Select Board balks at price of moving Police Department to Town Hall
A price estimate of over $44 million for converting Town Hall into a new police station has derailed Town Administrator Derek Sullivan’s plan for a three-way shuffling of town buildings.
According to Select Board Chair Judith Whiteside, “no formal decisions” have been made for the location of the new police station.
The fates of the other buildings involved in the shuffle — the Decas School and the Multi-Service Center — are unknown.
“Everything is still on hold,” Whiteside said.
The Select Board, the Police Building Study Committee and the Public Safety Complex Study Committee discussed options for housing a new police station during a joint meeting on Thursday, March 16.
The two committees have spent the last few years looking for a new home for the Police Department.
Since the 1980s, the Police Department has dealt with cramped conditions and a lack of storage at its current location on Cranberry Highway.
Meanwhile, a citizens group had been advocating to make the now-vacant Decas School into a community center that would also house the town’s Council on Aging Senior Center.
In an effort to save money while satisfying several needs, Sullivan and the Select Board decided to renovate Town Hall to house the Police Department in August 2022.
Sullivan’s plan was a “three-building shuffle” which would put town departments and the Council on Aging in the Decas School building while making the Multi-Service Center into a community center.
The Select Board suggested exploring other options after Tecton Architects gave a $44.36 million price tag for turning Town Hall into police headquarters.
“There is no way this town is going to accept a $40 million price tag,” Whiteside said.
According to Jeffery McElravy of Tecton Architects, it would cost only $39 million to “start from scratch” and build a new police station.
McElravy explained that it would cost more to work around the existing Town Hall structure while renovating it to meet the Police Department's needs.
This is the opposite of what town officials were expecting to hear.
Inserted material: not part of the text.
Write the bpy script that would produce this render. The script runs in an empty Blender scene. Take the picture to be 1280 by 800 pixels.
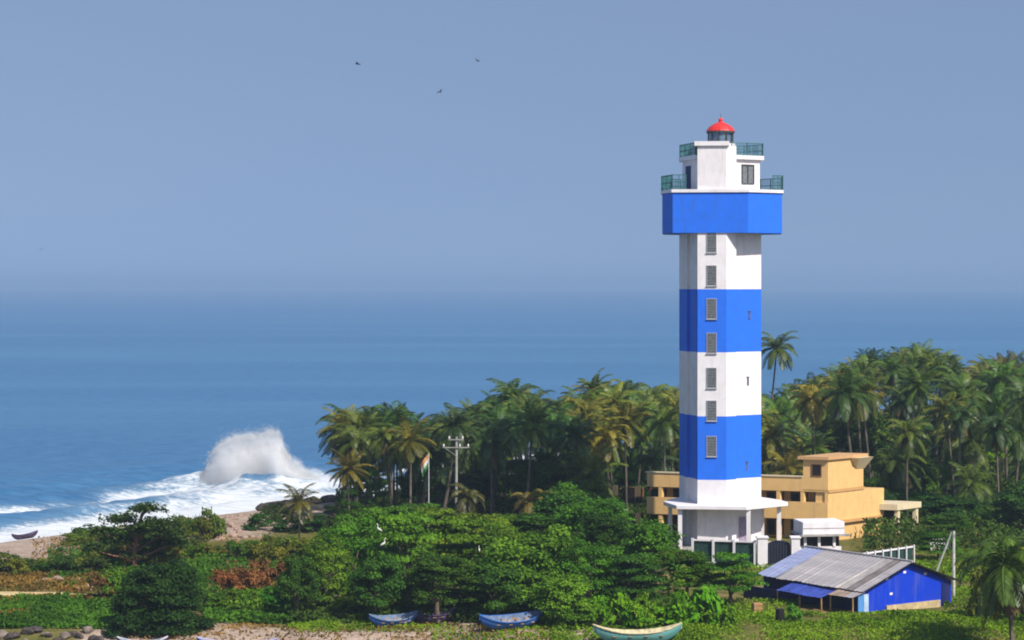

In a September 2022 open letter to Police Building Study Committee Chair Claire Smith, Whiteside said that it would be cheaper for the town to move the Police Department than to build a brand-new building.
Rebecca Hopkins of Tecton Architects presented a “scaled-down” version of the project, a 27,000-square-foot one-story building located on Main Street across from Wesley United Methodist Church. This would cost $20 million, but the reduction in price also means a reduction in size. The site would house fewer detainees and have no room for regional police dispatch.
“This is very much a back and forth process,” said Tecton Architects representative Rebecca Hopkins.
Police Chief Walter Correia said that he liked the idea of a one-story location on Main Street, given its potential to expand to two stories.
Select Board member Alan Slavin said that the Board “cannot guarantee” a future expansion due to rising construction costs.